The topic in question here is India’s potential growth rate. Recent GDP performance at just under 9% must have been astounding many of India’s critics, especially given the way inflation, despite all that growth, has been kept pretty much under control.
Doesn’t look to bad at all, does it, in the light of what has been happening during the second half of this year. And remember this was written in the Autumn of 2006, not Autumn 2007 when just about everyone and their auntie is saying something like this. Of course this whole debate is ongoing.Again, I am really comfortable standing by this, and even the point about China, since the inflation problem really does seem now to be getting a grip there, in a way which it isn’t doing in India (and remember they have had nearly 30 years now of the one child per family policy, and at some point soon their labour market is going to tighten and tighten, and for a glimpse of what may well happen next in China see my recent analysis of the growing problem we now see in Russia: “Russian Inflation, Too Much Money Chasing Too Few People” (not too much danger of this getting to be a problem in India in the near future, now is there?).
Since this time of course, the whole recoupling/decoupling issue has really taken off as a live debate. My latest thoughts on this can be found here, and Claus Vistesen’s post - The Global Economy, Compass and Charts Needed - follows up on and continues the “uncharted waters” theme.
To The Economist
At the risk of having to assume some kind of modern “j’accuse” mantle (for which of course there are ample precedents in the early origins of your own magazine) I am going to put up yet another comment. Maybe this is because I would like to participate in that “severe contest between intelligence, which presses forward, and an unworthy, timid ignorance obstructing our progress” which your contents page so boldly announces.
Maybe it is also because I want to pin down quite clearly for future reference just what the issues are, and just why it isn’t “absurd” to suggest that the Economist currently systematically fails to factor-in the demographic components in economic growth (or the lack of it). Well, saving the best (or should that be the worst) to the last, I would like now to come to the case of your India correspondent. This gentleman (and I sincerely hope that despite his evident predilection for strong Vindaloo curry he is one of these) has been systematically re-adjusting upwards India’s potential trend growth rate in recent months. In fact his estimate seems to have shot up from 6.5% in November 2006 to 7% in February 2007, to 8% in June 2007. Now that’s an upward adjustment of around 25% in trend growth in roughly 8 months. Quite an achievement, especially since he offers absolutely no explanation whatever for these adjustments, but what he does not fail to tell us - oh, he never lets a moment rest without beating this drum - is that: “India’s economy, like Delhi this week (or Vindaloo curry perhaps, EH), remains far too hot.”
Now just in case what I am suggesting here is questioned I would like to quote chapter and verse, since the issue is an important one.
In November 2006 the Economist’s India correspondent estimated capacited growth for India at around 6.5%.
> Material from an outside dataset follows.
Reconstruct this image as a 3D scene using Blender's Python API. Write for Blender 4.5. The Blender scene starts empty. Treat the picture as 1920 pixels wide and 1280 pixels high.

Basically I find myself in agreement with the Indian economists he doesn’t like. It isn’t that these reforms aren’t desireable, as he admits, we all agree on this. But the point is, even ex-reforms (and of course there have been reforms and global opening) demographic momentum would indicate that substantial growth is now going to occur. How substantial? Hard to say, but I think it is quite probable that 5 years from now India will be growing faster than China, and may even peak out at the highest annual growth rates yet seen for a significant economy over the 5 to 10 year window. I can justify why I think this with some sort of coherent argument, but I think the big danger for the sort of view they are advancing at the Economist is that they imagine virtually nothing is possible without institutional reform, and this is just as big a mistake as saying demography is everything. You need to systematically take the two components into account. If you don’t do this you risk getting into the ridiculous position the World Bank found itself in earlier in the year, when countries like Argentina and Thailand complained that since their countries were registered as going backwards on the global governance index, while both countries were growing quite nicely, then logically the methodology used to construct the index must be wrong. IMHO the World Bank has been totally mechanistic about institutions and thoroughly deserves all the problems it creates for itself on this count. OK, so that’s it. I finally rest my case. The dialogue will continue.